Encourage students to notice and discuss similarities between the two scenes and how these might relate to possible themes that the novel is trying to relay. You can complete this activity with any section or passage from the book once you’ve read through it.

Reviewing a Class Novel with Authentic References

4 Different Ways to Review a Novel

Another useful and provocative way to discuss a novel is by cross-referencing it with relevant cultural relics. These can be as directly or loosely related to the novel as you’d like.

For example, find some relevant nonfiction or news articles about the book to include in your class discussion.
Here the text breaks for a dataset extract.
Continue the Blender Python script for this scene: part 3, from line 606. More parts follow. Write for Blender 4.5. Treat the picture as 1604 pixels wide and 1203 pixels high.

Perhaps you can find an old article about the novel’s release, or you might look for an author interview you can read with your students.

Noting the authentic reception of the novel in this way will allow students to grasp the novel as an authentic entity – as something that average people read and reacted to, just like them.

Reviewing a Class Novel: A Moral Approach

4 Different Ways to Review a Novel

This easy take-home or do-now exercise will encourage students to reflect on a novel both creatively and pragmatically. Pose this question to students: “If there were one lesson you learned from this novel that you were to share with your future grandchildren, what would that be?”

This approach will allow students to see the novel from a relevant standpoint. To add in some creativity to this assignment, you could also have students write from the perspective of a character. As students write, remind them to support their findings and conjectures with textual evidence consistently.

4 Different Ways to Review a Novel

Following these suggestions will help your students review any novel they read with the utmost clarity and certainty. Hopefully, they will learn to take something away from what they have read, and develop the tools to store this information and use it to their advantage, now and in the years to come.